Hadn’t the New Bedford restaurant owner testified that Ponte had been seen with Rhodes? And wasn’t Rhodes friendly with Mary Rose and Donald Santos? And hadn’t Ponte represented the Santos couple? Pina declined comment, but Ponte’s name and his refusal to cooperate with Pina were reiterated in all the news media.
Two days later, two children playing along the side of Route 88, an arterial highway in the southwestern part of the county, discovered an eighth skeleton. The new remains were miles away from either I-195 or Route 140, the places where the first seven victims had been found. But like the previous seven, the latest skeleton was found in brush some 20 or 25 feet off the side of the road. No clothing was recovered, and it certainly appeared that the newest discovery was related to the others.

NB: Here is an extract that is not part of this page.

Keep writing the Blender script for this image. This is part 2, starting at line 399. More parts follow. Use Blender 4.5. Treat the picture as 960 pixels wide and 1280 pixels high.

Pina was electrified by the news. Two weeks earlier he had received an anonymous letter suggesting that the police search the sides of Route 88. The letter writer said she had seen something unusual along that road in the summer of 1988, and believed that a body might be found there. The letter writer added that a copy of her letter was being kept between the pages of a family Bible to prove her authenticity.
This, indeed, was good news: a possible eyewitness to one of the crimes. Pina immediately went public with the existence of the letter, while withholding its details, and asked that the writer come forward to be interviewed.
It appeared that the letter writer had seen something suspicious. During the summer of 1988, she had been driving north late at night on Route 88, the writer told Pina and the investigators. As her vehicle accelerated up a long hill, she saw a white pickup truck stopped on the opposite side of the road. A
man appeared to be struggling with a woman near the truck. The writer sped past, and as she approached the junction with Highway 6 a few miles north, she saw headlights in the rearview mirror. It looked liked the truck was coming after her.
Near the junction, the pickup overtook the writer; as he drew even on the left, the driver stared hard at her as he passed. The writer stared straight ahead, pretending not to notice the man staring at her. She was frightened, she said later; she didn’t want him to know she had seen anything. After a few seconds, the white pickup truck pulled ahead, and the letter writer soon lost sight of it.
The letter, Pina said, was “right on the money.” The place where the writer had seen the man and woman struggling was almost exactly where the latest skeleton had been found. But bad news was, the letter writer never looked directly at the face of the driver, and thus was unable to provide a good description. Nor could she recall a license plate. Even more frustrating, the letter writer was unable to recall what the struggling woman looked like.
But two days later, the skeleton found by the side of Route 88 was identified as that of Mary Rose Santos.
Pina was meanwhile preparing for a new round of witnesses before the grand jury. He took time out to reflect on the identification of Mary Rose, and its possible significance. “This is getting to be a morbid ritual,” he said, as he opened a press conference to announce Mary Rose’s indentification.
On reflection, Pina added, it now appeared that with Mary Rose the killer had shifted his pattern. The first three victims—Robin Rhodes, Deborah McConnell, and Debbie Medeiros—had been placed along Route 140 north toward Freetown, Taunton, and Boston, Pina said.
Then, after Debbie Medeiros had been found on July 2 along Route 140, the killer shifted west to I-95 with Nancy Paiva, Deborah DeMello, Mary Rose on Route 88, and then Dawn Mendes back on I-95. Police, said Pina, were checking news reports to see whether Debbie Medeiros᾿s discovery had been publicized anywhere outside of the New Bedford vicinity. If only New Bedford residents had been made aware of the discovery of Debbie Madeiros, that might be inferential evidence that the killer had to be a local reader of the Standard-Times.